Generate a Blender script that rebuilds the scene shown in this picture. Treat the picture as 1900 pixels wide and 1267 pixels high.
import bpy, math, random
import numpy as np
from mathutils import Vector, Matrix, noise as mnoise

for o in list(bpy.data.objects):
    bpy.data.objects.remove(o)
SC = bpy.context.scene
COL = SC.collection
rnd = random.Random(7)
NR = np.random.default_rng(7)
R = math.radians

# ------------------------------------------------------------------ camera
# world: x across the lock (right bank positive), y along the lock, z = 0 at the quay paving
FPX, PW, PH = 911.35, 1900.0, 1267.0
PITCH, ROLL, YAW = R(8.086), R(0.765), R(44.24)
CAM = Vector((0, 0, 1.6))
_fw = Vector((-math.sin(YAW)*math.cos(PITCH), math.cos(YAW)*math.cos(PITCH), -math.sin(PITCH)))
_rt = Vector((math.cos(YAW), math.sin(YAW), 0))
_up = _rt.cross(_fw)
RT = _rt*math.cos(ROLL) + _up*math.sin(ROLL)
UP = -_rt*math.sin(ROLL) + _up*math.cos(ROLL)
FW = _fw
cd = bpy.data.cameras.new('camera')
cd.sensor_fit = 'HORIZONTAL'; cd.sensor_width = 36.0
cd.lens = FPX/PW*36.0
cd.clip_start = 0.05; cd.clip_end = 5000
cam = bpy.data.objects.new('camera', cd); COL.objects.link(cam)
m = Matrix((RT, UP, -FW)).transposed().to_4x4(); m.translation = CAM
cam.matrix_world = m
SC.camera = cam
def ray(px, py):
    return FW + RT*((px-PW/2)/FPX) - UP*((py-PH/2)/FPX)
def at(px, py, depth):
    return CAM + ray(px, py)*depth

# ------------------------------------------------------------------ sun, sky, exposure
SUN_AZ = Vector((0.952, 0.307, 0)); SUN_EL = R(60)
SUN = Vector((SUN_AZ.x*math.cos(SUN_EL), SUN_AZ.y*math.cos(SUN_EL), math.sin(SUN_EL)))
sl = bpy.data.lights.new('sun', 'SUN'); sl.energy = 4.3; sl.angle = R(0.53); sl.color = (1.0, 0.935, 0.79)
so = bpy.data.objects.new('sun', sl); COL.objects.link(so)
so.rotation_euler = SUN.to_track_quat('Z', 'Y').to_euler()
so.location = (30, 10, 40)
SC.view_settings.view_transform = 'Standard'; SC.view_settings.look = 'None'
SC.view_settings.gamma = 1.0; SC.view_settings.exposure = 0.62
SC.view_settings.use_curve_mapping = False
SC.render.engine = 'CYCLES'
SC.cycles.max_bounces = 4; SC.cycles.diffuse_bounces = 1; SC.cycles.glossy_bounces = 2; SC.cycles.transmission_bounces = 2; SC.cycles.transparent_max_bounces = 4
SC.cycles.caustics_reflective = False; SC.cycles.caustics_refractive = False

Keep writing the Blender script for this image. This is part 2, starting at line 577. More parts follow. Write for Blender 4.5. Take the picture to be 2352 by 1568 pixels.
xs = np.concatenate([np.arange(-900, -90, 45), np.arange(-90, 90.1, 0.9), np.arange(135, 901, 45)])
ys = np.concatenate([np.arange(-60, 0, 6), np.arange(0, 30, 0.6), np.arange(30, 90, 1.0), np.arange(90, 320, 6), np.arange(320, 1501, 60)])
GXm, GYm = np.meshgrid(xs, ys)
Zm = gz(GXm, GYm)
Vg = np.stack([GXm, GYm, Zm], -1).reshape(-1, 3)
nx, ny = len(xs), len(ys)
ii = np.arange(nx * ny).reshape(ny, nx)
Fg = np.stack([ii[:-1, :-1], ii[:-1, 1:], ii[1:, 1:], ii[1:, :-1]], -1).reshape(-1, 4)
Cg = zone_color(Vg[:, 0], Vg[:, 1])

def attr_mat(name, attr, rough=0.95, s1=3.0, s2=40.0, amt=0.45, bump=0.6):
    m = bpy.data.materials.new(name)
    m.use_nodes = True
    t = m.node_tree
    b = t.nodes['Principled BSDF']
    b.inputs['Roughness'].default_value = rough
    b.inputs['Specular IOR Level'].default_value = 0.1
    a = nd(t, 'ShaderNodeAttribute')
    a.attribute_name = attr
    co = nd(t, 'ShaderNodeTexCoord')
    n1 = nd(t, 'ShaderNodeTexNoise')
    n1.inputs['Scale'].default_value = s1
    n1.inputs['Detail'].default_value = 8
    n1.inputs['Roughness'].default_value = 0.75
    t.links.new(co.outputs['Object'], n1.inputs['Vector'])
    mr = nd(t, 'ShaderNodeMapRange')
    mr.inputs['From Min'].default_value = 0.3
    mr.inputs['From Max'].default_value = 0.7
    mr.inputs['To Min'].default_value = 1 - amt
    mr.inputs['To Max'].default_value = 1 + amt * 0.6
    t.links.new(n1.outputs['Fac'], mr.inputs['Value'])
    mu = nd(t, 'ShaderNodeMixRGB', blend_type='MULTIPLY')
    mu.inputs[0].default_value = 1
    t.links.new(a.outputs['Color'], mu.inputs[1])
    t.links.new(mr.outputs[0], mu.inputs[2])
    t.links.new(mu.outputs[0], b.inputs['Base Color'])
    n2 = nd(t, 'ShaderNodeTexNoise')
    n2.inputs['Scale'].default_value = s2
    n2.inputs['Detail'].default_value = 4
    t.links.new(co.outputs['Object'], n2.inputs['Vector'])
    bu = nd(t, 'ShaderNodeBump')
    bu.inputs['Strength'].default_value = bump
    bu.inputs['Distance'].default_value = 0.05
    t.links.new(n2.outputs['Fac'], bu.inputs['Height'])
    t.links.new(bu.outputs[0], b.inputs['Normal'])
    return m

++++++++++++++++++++

# [What to produce]
List the lines that contain the word "this".

# [Solution to the problem]
Generate a Blender script that rebuilds the scene shown in this picture. Treat the picture as 1900 pixels wide and 1267 pixels high.
Keep writing the Blender script for this image. This is part 2, starting at line 577. More parts follow. Write for Blender 4.5. Take the picture to be 2352 by 1568 pixels.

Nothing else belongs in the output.